İlkokulda arkadaşını çok kötü dövdü!


KARATENİN altın kızları arasındaki en genç isim ise 17 yaşındaki Neslihan Çalışkan. Karateye 10 yıl önce arkadaşının yönlendirmesiyle başlayan Çalışkan bu sayede çekingenliğini atmayı başarmış: “O kadar çekingendim ki biri adımı sorduğunda annemin arkasına saklanırdım. Bazıları kendini savunmak için bu spora başlıyor ama benim böyle bir amacım yoktu. İlkokulda bir sınıf arkadaşım benden hoşlanıyordu. Bir gün sınıfta sıkıştırdı beni. Kendimi korumak için dövdüm onu. Bir haftalık rapor aldı, okula gelemedi. Hatta daha sonra okulunu değiştirdi!”

Son zamanlarda kazandıkları başarılar sayesinde pek çok kızın karateye başladığını da belirten Çalışkan “Manevi anlamda kızlar daha dayanıklı olduğu için erkeklere göre daha başarılılar” diyor.
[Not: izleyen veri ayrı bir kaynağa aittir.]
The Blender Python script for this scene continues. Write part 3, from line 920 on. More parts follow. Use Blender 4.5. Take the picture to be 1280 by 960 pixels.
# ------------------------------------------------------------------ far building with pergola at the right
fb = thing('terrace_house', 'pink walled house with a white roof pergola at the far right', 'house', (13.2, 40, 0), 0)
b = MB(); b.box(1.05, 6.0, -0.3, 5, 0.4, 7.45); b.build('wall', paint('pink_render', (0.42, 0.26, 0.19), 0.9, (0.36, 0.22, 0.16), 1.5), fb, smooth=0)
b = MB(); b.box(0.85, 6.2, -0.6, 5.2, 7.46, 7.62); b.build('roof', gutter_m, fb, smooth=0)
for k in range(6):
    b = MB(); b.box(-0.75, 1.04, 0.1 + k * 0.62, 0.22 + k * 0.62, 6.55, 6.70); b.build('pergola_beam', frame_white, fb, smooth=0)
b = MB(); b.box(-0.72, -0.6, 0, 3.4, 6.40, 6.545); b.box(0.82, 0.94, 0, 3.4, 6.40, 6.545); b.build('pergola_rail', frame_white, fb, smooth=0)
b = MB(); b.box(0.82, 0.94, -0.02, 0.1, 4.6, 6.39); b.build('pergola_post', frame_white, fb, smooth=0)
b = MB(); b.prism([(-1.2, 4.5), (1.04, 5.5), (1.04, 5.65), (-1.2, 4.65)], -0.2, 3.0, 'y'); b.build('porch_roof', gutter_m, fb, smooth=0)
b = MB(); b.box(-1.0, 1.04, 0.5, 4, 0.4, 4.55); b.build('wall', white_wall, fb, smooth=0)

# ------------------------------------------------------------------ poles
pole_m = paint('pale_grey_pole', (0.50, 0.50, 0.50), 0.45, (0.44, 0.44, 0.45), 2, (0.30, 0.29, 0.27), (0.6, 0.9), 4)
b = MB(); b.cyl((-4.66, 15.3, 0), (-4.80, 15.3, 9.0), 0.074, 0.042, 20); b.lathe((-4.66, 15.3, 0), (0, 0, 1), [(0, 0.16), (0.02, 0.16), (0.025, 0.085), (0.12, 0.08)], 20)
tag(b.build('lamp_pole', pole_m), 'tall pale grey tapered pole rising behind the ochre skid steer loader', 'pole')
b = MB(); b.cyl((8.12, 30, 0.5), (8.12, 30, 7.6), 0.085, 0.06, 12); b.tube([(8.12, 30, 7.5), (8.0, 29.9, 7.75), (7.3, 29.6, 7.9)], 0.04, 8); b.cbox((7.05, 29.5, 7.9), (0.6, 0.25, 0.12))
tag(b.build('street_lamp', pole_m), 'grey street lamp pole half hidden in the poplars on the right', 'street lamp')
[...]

Karatede kazandığı başarıların ardından Çalışkan’ın en büyük hayali olimpiyatlara katılıp şampiyon olmak ve yoluna spor psikoloğu olarak devam etmek. Ufak tefek bir kız olduğu için karate yaptığına kimsenin inanmadığını belirten Çalışkan günlük yaşamda farklı olduğunu anlatıyor: “Karateciyim deyince herkes iri yarı birini bekliyor. Sanırım bu yüzden de kimse benden korkmuyor. Haftada en az bir kez kuaföre giderim, makyajımı ihmal etmem. Hatta şampiyonada gözüm morardığında kampta makyaj yapmak yasak diye benimle dalga geçtiler.”

Bu yıl en fazla altın madalya alan branş

Nuri Ercan İnce karatenin altın kızlarının antrenörü. Şimdiye kadar pek çok sporcu yetiştiren İnce bu alanda kızların çok başarılı olduğunu anlatıyor: “Şampiyonaya haftada altı gün çift idman yaparak hazırlandık. Ama bu alanda başarılı olmak için önce mutlaka atletik bir vücuda sahip olmak gerekiyor. Karate esnek bir spordur. Kızların fiziki yapıları bu spora daha uygun.”

Malezya’dan altı altın, beş gümüş ve bir de bronz madalyayla döndüklerini belirten İnce, bu başarıyı özverili olmalarına bağlıyor: “Sanırım Türk spor tarihinde dünya şampiyonalarında ilk defa altı altın madalya kazanan branşız. Büyük bir özveriyle çalışıyoruz. Başarı da bu sayede geliyor. Gençlere en büyük tavsiyem başarılı olmak için 5-6 yaşında karateye başlayıp  disiplinli çalışsınlar.”